To attempt a load balance, I added a second A record for the domain name which changed requests to a round-robin fashion. This would split requests from different people to one server or another, hopefully cutting request to the first server in half. In reality, this ended up being about a 60/40 spilt. Visitors to the second webserver may see delayed content by up to 5 minutes until the rsnyc ran. Not a big deal. The diagram below illustrates my attempt to load balance using DNS:
Apache log files
The apache log files grew quickly on these boxes because of all the requests. They had to be rotated nightly or the drives would fill up and Apache would die. This became even more complicated when the customer required awstats. I tried to get them to switch to google analytics. I got shot down on that idea, and they insisted on keeping awstats. The problem was that awstats processes the apache log file to generate its stats using a perl script. It usually takes a long time depending on the size of the log, and takes a good amount of CPU power. As traffic increased, I had to adjust the time of stat generation because it needed to complete before the log rotation occurred.

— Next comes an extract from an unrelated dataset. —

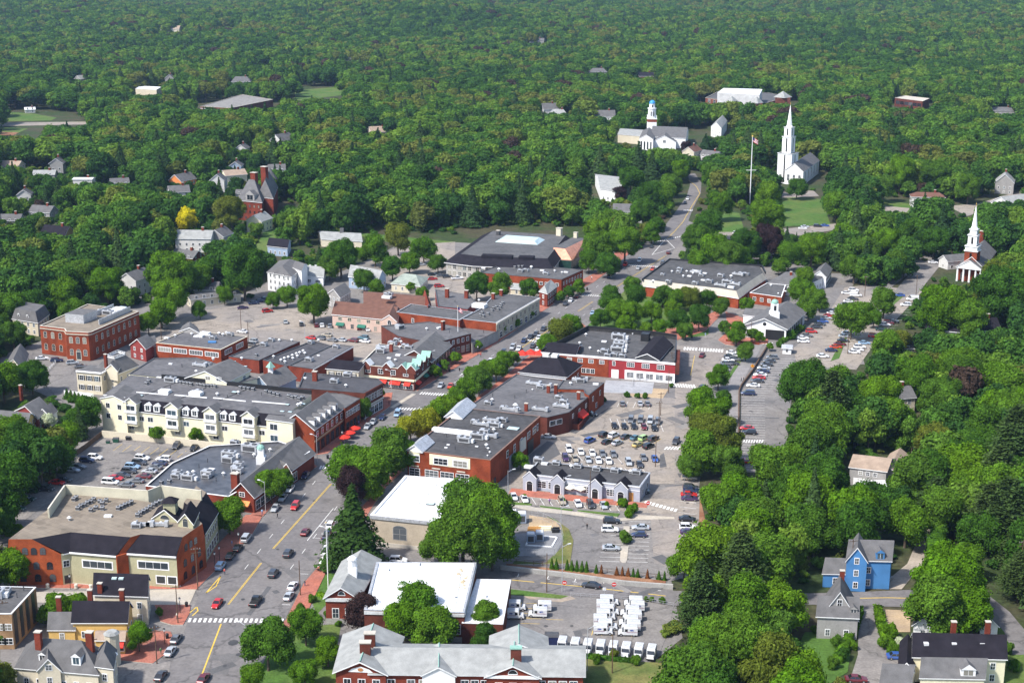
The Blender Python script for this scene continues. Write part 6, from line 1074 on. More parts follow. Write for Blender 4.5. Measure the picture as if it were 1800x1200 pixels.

Here is where it became even more batty. Since requests were now split across two different servers. This meant I would have to combine the two log files into a single log and point awstats to generate against that file. I ended up configuring NFS on the second server. A cronjob was used to copy the apache log file from the second server to a secondary partition on the first one. Another cronjob was used to fire off a script that combined that log for processing. So this was basically a 3 step process, but everything had to be timed perfectly. One job could not start before the other was complete or it would mess everything up.
Conclusion
In the end, the site ended up moving to a large cluster used by ESPN for a group of other sports sites.